How can a functional type dependence be used to derive equality of type parameters?

Question

Consider the following code:

{-# LANGUAGE RankNTypes, MultiParamTypeClasses, FunctionalDependencies #-}

data St t = St
    {       use_t :: t
    }

class S s t | s -> t
    where   -- Nothing really

newtype P s = P
    {       unP :: forall b t. (S s t) =>
                    St t
            ->      (St t -> b)     -- pok
            ->      b
    }

f :: (S s t) => t -> P s
f t = P $ \s pok -> pok s { use_t = t }

The code looks contrived, but the idea is that the class S is used to express that the type parameter t is determined by the type parameter s, so I don't have to add t as a type parameter to the type P.

The above code however in short gives the following error Could not deduce (t1 ~ t) from the context (S s t) or from (S s t1). This error message suggests that the compiler wants to use either one or the other of these contexts, whereas I would have hoped it would use both and conclude t1 ~ t from them.

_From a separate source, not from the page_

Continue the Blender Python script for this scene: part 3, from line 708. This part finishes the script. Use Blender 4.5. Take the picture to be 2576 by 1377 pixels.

I would appreciate any suggestions to get this working without adding t as a type parameter to type P.

Answer 1

You can't do it with the class as written. See Can I magic up type equality from a functional dependency?. But you can do it with a different class:

class t ~ T s => S s t where
  type T s :: *

You'll need to define T for each instance, but at least that's not hard. And you can provide a default definition of T if there's an appropriate one.